| TASK DESCRIPTION |
Up to and including the line with "return (o[0], o[1], o[2], 1.0)", reproduce the listing below exactly, beginning at its first line.
>> Begin ROWS
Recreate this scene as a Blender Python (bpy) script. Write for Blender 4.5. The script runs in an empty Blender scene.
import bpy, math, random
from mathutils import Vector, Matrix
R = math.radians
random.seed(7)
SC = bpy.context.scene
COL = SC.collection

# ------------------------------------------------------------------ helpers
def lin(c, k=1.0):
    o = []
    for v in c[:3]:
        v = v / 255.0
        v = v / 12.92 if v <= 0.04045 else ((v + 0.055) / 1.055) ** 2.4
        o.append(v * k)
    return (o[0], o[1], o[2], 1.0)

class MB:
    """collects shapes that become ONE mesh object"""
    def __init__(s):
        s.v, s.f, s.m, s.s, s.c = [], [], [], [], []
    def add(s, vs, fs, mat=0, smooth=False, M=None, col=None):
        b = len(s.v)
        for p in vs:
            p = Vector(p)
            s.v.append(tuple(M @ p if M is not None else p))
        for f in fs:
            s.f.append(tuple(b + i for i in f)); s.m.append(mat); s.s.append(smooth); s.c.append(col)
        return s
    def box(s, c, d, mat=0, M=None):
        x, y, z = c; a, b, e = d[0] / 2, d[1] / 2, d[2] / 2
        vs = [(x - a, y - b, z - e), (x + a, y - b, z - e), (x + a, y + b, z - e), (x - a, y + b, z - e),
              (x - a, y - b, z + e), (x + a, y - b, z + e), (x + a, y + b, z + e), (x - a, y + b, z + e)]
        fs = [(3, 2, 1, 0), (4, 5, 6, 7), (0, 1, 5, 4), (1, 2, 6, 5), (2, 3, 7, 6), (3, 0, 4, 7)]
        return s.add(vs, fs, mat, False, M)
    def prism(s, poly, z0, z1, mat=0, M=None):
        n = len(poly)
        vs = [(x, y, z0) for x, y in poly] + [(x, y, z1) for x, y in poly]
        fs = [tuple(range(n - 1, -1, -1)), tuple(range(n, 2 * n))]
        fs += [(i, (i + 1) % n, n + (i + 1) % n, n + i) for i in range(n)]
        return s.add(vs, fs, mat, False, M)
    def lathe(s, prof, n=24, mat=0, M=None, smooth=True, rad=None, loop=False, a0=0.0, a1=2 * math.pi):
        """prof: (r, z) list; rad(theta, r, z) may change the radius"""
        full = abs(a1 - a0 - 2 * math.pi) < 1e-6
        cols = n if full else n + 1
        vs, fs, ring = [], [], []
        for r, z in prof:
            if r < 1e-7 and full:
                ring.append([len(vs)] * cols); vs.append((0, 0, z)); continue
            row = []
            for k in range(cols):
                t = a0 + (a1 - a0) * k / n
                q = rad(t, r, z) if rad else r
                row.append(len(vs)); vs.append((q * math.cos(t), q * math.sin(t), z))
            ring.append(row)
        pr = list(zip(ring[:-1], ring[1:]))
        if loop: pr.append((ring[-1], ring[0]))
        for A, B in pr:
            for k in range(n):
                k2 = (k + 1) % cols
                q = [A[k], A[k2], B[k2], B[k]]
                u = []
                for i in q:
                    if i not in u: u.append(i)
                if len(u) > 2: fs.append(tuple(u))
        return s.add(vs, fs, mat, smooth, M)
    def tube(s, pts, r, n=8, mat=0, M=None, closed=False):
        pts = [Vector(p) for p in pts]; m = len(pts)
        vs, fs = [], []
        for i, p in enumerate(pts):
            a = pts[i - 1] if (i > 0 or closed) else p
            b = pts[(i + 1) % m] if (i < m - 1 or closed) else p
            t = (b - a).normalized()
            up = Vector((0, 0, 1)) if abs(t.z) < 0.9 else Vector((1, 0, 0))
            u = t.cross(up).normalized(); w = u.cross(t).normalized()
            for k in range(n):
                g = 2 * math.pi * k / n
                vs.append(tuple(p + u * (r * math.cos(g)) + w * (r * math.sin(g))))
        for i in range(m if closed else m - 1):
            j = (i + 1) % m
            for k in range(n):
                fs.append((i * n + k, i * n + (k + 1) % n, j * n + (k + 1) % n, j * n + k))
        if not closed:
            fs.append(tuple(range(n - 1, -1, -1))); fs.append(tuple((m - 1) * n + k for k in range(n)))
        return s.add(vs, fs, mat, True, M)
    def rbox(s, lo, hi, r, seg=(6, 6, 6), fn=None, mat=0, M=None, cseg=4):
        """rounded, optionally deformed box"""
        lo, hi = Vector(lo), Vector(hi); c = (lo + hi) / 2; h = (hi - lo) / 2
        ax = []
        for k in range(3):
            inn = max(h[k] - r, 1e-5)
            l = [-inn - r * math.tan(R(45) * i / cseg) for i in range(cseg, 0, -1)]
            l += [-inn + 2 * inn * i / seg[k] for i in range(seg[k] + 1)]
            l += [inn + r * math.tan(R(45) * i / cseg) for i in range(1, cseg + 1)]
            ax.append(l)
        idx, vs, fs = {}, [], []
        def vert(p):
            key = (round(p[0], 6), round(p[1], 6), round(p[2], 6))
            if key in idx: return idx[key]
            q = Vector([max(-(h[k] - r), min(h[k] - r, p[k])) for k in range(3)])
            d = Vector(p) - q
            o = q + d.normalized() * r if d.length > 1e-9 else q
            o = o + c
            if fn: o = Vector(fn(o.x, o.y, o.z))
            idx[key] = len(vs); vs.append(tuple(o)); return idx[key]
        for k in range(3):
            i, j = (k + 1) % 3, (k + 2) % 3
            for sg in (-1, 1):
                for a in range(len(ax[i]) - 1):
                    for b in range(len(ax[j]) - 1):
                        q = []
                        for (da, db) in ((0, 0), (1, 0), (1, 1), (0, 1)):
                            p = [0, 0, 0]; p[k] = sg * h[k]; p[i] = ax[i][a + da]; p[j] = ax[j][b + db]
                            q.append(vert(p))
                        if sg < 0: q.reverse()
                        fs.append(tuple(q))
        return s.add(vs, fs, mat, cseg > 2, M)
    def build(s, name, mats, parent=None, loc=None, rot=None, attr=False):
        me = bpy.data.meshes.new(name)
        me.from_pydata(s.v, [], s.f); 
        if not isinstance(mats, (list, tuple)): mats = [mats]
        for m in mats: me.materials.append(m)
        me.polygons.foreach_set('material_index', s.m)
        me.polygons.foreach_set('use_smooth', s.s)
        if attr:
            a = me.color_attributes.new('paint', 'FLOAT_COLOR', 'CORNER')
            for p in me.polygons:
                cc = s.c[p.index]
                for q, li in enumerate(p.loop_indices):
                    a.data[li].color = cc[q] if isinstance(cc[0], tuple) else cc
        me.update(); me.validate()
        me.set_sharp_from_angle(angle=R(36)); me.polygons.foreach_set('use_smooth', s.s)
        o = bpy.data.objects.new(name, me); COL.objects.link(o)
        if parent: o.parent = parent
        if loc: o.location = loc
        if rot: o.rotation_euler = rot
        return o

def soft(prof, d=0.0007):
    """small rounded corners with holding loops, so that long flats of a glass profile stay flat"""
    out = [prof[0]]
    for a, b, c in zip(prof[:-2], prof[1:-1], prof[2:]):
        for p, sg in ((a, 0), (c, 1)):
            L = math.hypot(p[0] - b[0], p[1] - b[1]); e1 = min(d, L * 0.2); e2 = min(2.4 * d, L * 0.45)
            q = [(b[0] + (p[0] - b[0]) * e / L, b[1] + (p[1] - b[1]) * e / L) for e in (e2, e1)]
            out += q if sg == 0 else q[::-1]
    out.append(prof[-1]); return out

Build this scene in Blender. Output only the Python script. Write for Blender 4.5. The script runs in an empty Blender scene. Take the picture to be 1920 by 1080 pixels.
>> End ROWS
| WRITTEN SOLUTION |
Recreate this scene as a Blender Python (bpy) script. Write for Blender 4.5. The script runs in an empty Blender scene.
import bpy, math, random
from mathutils import Vector, Matrix
R = math.radians
random.seed(7)
SC = bpy.context.scene
COL = SC.collection

# ------------------------------------------------------------------ helpers
def lin(c, k=1.0):
    o = []
    for v in c[:3]:
        v = v / 255.0
        v = v / 12.92 if v <= 0.04045 else ((v + 0.055) / 1.055) ** 2.4
        o.append(v * k)
    return (o[0], o[1], o[2], 1.0)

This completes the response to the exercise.